Using Entanglement to Measure Temperatures and Frequencies of Individual Normal Modes in a Strongly Coupled 2D Plasma of Be$^+$

Confined non-neutral plasmas of ions in the regime of strong coupling serve as a platform for studying a diverse range of phenomena including: dense astrophysical matter, quantum computation/simulation, dynamical decoupling, and precision measurements. We describe a method of simultaneously detecting and measuring the temperature of transverse plasma modes in two-dimensional crystals of cold $^9$Be$^+$ confined within a Penning trap. \footnote{B. C. Sawyer et al., Phys. Rev. Lett. {\bf 108}, 213003 (2012).} We employ a spin-dependent optical dipole force (ODF) generated from off-resonant laser beams to directly excite plasma modes transverse to the crystal plane of $\sim 100$ ions.
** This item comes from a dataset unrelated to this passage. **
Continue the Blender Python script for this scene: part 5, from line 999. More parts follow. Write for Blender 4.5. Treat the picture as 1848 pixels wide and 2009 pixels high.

Extremely small mode excitations ($\sim 1$ nm) may be detected through spin-motion entanglement induced by an ODF as small as 10 yN , and even the shortest-wavelength ($\sim 20$ $\mu$m) modes are excited and detected through the spin dependence of the force. This mode-specific thermometry has facilitated characterization and mitigation of ion heating sources in this system. Future work may include sub-yN force detection, spectroscopy/thermometry of the more complex in-plane oscillations, and implementation/confirmation of sub-Doppler cooling.